FROSTBURG — Mountain City officials are proposing a property tax increase to offset an estimated loss in real estate values and an anticipated health insurance increase for city employees.

The extra revenue also would slightly increase some city workers' salaries.

"We are trying to make an effort to support the employees," said City Administrator John Kirby. "They're the ones that plow the streets, pick up the garbage, keep the water running, answer the police calls ..."

Right now, Frostburg maintains a real estate property tax rate of 64 cents per $100 of assessment.

However, property value assessments are expected to drop by 0.5 percent beginning in July, resulting in a $10,081 loss in property tax revenues for the city.

In addition to property value loss, officials are planning for a 15 percent increase in city employee health care premiums, all the while struggling to keep salaries sufficient to retain those same city workers.

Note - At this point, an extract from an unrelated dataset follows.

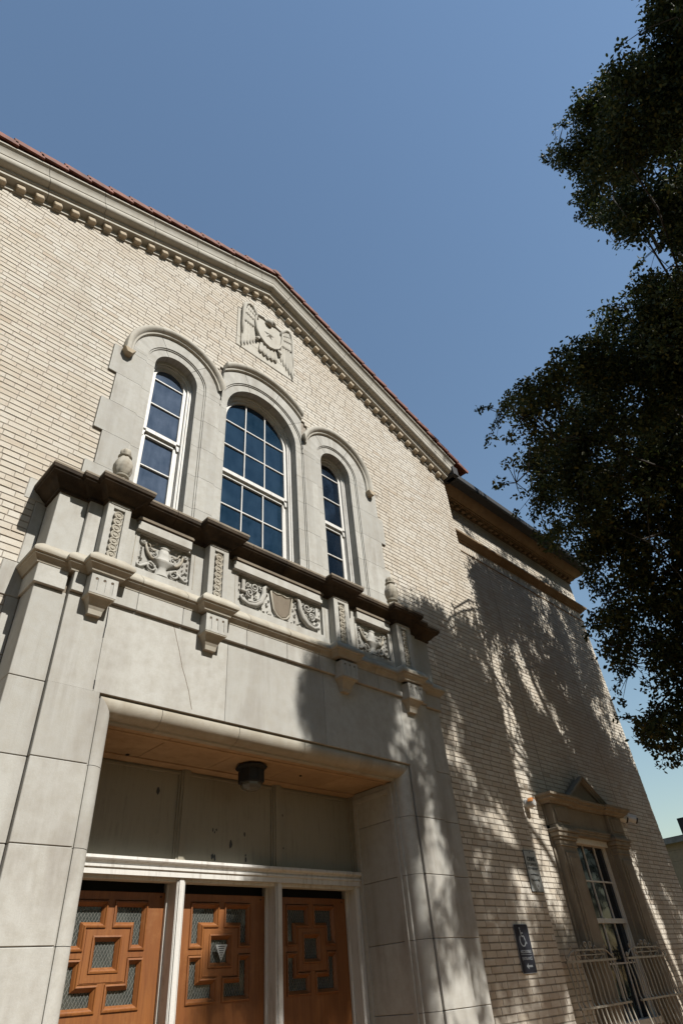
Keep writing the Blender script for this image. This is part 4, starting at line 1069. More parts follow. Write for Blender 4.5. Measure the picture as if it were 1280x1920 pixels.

"If we do nothing, the employees' health insurance costs are going to go up and it's just going to be more money out of their pockets," Kirby said. 

The proposed tax rate of 66 cents per $100 of assessment will generate $57,739 in additional revenue, according to figures provided by the city, allowing officials to offset the drop in property values as well as leaving $47,658 for health insurance premiums and pay increases.

Officials are concerned over citizen reaction to the proposed increase, and invite the public to speak at a public hearing scheduled for April 20 at 7 p.m. at Frostburg Community Center on Water Street. 

"In this day and age there are people out there that are struggling," Kirby said, "and every increase in their expenses is difficult."

"We understand that people are dealing with a lot these days; it's a very uncertain world and the mayor and City Council are going to listen to comments of the citizens," he said. "It (tax increase) certainly isn't automatic; the April council meeting is when folks can come out and get involved." 

The proposed tax increase is 2.6 percent higher than the constant yield tax rate, a state mandate designed to keep property taxes constant from one year to the next.

If a municipalty wishes to increase property taxes for any other reason than to supplement fluctuations in assessment values, and Frostburg is, it must hold a public hearing as to why.